Rabu, 09 Mei 2012

Budaya merupakan Salah satu Penyebab Korupsi


Soedarso yang menunjuk beberapa penyebab dari korupsi selanjutnya menguraikan panjang lebar tentang latar belakang Kultur ini. Antara lain sebagai berikut.
 “Dalam hubungan meluasnya korupsi di Indonesia, apabila miliu itu ditinjau lebih lanjut , yang perlu diselidiki tentunya bukan kekhususan miliu orang satu per satu, melainkan yang secara umum meliputi, dirasakan dan memengaruhi kita semua orang Indonesia. Dengan demikian , mungkin kita bisa menemukan sebab-sebab masyarakat kita dapat menelurkan korupsi sebagai Way Of Life dari banyak orang, mengapa korupsi itu secara diam-diam di tolereer, bukan oleh penguasa , tetapi oleh masyarakat sendiri. Kalai masyarakt umum mempunyai semangat antikorupsi seperti mahasiswa pada waktu melakukan demonstrasi anti korupsi, maka korupso sungguh-sungguh tidak akan dikenal.
 Bandingkan dengan pendapat Syed Hussein Alatas yang mengatakan bahwa mayoritas rakyat yang tidak melakukan perbuatan korupsi seharusnya berpartisipasi dalam memberantas korupsi yang dilakukan oleh minoritas. Cara ini disebut Siskamling (Sistem keamanan Lingkungan).
 Lebih lanjut B.Soedarso meneruskan pula secara panjang lebar tentang kultur Indonesia mulai dari zaman Multatuli, waktu penyalahgunaan jabatan merupakan suatu sistem.

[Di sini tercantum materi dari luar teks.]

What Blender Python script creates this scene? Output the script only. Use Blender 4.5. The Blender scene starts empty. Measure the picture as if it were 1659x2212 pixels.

“Selama dalam jabatan (maksudnya Douwes Dekker atau Multatuli) ia telah melaporkan kejahatan-kejahatan yang telah dilakukan oleh Bupati Lebak dan Wedana Parakujang (Banten Selatan) kepada atasannya dan meminta supaya terhadap mereka ini dilakukan pengusutan. Menurut Douwes Dekker, bupati tersebut telah menggunakan kekuasaannya melebihi apa yang diperbolehkan oleh peraturan untuk memperkaya diri . Dalam keadaan sosial seperti telah dibentangkan di muka , dalam suasana ketololan pikiran tentang hubungan penguasa dengan rakyat , kejahatan yang timbul di antara penguasa dengan sendirinya adalah penyalahgunaan untuk memperkaya diri dengan memanfaatkan kebodohan serta onderdanigheid penduduk , tentu saja disini perlu sekali lagi diingat bahwa yang dimaksud dengan penyalahgunaan adalah menurut ukuran modern, ukuran kultur yang telah menelurkan KUHP sebab dalam rangka pandangan kuno tidak ada pengertian penyalahgunaan kekuasaan.
Mungkin pernyataan di atas terlalu berani, namin dari sejarah berlakunya KUHP di Indonesia penyalahgunaan kekuasaan di Indonesia oleh pejabat-pejabat memang telah diperhitungkan secara khusus oleh pemerintah Belanda . sewaktu disusunnya Wetboek Van Strafrecht  untuk Indonesia. Hal ini nyata disisipkannya pasal 423 KUHP (kejahatan-kejahatan knevelarij) dalam KUHP karena dengan pasal yang ada dalam Ned.W.V.S mengenai knevelarij , yaitu pasal 366 (Pasal 425 KUHP), Dipandang memadai untuk masyarakat Indonesia yang pejabat-pejabatnya cenderung untuk melakukan penyalahgunaan kekuasaan untuk menguntungkan diri sendiri . Pasal 366 Ned.W.V.S mengandung salah satu unsur yaitu in de uitoefening zijner bediening (pada waktu melaksanakan jabatannya) yang menyatakan bahwa pejabat atau pegawai negeri melakukan melakukan kejahatan “pada waktu melaksanakan jabatannya” , padahal banyak pejabat atau pegawai negeri pegawai negeri Indonesia sulit ditentukan kapan ia melaksanakan jabatannya. Lain halnya dengan pejabat atau pegawai negeri di Belanda , ia bosa melaksanakan jabatannya dimana saja kapan saja.
Memang benar pejbat aau pegawai negeri Indonesia dapat melaksanakan jabatannya dirumahnya sendiri dan memang rakyat akan menaatinya karena keterbelakangannya , hal itu tidak akan terjadi di Belanda . demikianlah , maka dalam Pasal 423 KUHP itu kata-kata in de uitoefening zijner bediening tidak ada. Kedua pasal 423 dan 425 KUHP itu dikenal dengan nama knevelarij yang menurut terjemahan KUHP buah tangan Moeljatno 1979 diterjemahkan dengan “Pemerasan” , oleh Engelbrecht dengan “Kerakusan” (Engelbrecht,1960) , Soesilo dan Soenarto dengan “permintaan memaksa” (Soesilo Soenarto 1979) , sedangkan Kitab Oendang-Oendang tentang Hoekoem terbitan Balai Pustaka tahun 1940 menerjemahkannya “aniaya dengan pendayaan serta menjepit” (Cassuto 1930).